I thionk there is no way that Greyhopund will be located behind the Prime Osborn as shoqwn in the one MJ concept...since it has to be built in the next 3 years and we'll still be operating a convention center there, that idea won't work

But here are 2 ideas that would:

1. Put Greyhound behind the skyway station (since the office building isn't being built for a while, if ever)
2. Put Greyhound on the block between Forsyth and Houston...then the JTA bus terminal into the Skyway area

Either way, you free up the block north of Houston for TOD

Ocklawaha

I'd be all for leaving it where it's at if the only other choice is Adams Street. The Convention box needs to go and the city knows it, no reason Greyhound couldn't operate out of a temporary station like the other two bus companies do until we can get them into a better location. I like the Office Building spot as being very close but then when the box comes down... A weed garden?

OCKLAWAHA

Ocklawaha

Quote from: tufsu1 on May 25, 2011, 04:20:05 PM
I thionk there is no way that Greyhopund will be located behind the Prime Osborn as shoqwn in the one MJ concept...since it has to be built in the next 3 years and we'll still be operating a convention center there, that idea won't work

But here are 2 ideas that would:

1. Put Greyhound behind the skyway station (since the office building isn't being built for a while, if ever)
2. Put Greyhound on the block between Forsyth and Houston...then the JTA bus terminal into the Skyway area

Either way, you free up the block north of Houston for TOD

Something more or less like this?  I still like the compact design better what on earth would we use that huge empty space when the city wakes up and moves the Convention Center, worlds largest baggage room? Transportation Museum/streetcar barn?
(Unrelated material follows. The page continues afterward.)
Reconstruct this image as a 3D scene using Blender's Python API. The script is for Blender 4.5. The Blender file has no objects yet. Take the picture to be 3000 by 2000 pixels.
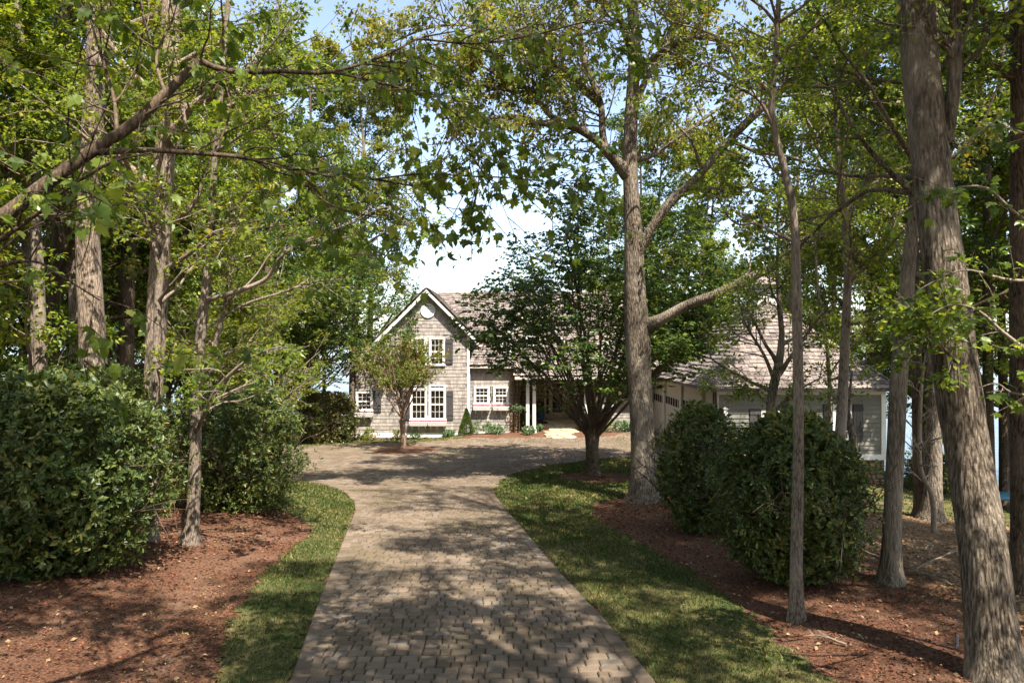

Oh yeah, before some smart ass tells me my grass is greener then Thelakelander's your right, I use only Empire Zoyzia. LOL.  ;D




OCKLAWAHA

thelakelander

"A man who views the world the same at 50 as he did at 20 has wasted 30 years of his life." - Muhammad Ali


Dog Walker

The only problem with Ocks plan is that it doesn't cover property that someone wants to sell to the City at a nice, inflated price.  (Note to self:  look up ownership of parcels under JTA's TC plan.)
When all else fails hug the dog.

acme54321

The convention center needs to be moved, the old courthouse site makes sense.  Then the skyway needs to be extended to the stadium district like it was supposed to be with a station at the new convention center.   Doesn't seem that difficult.  There has to be someone with a few million lying around.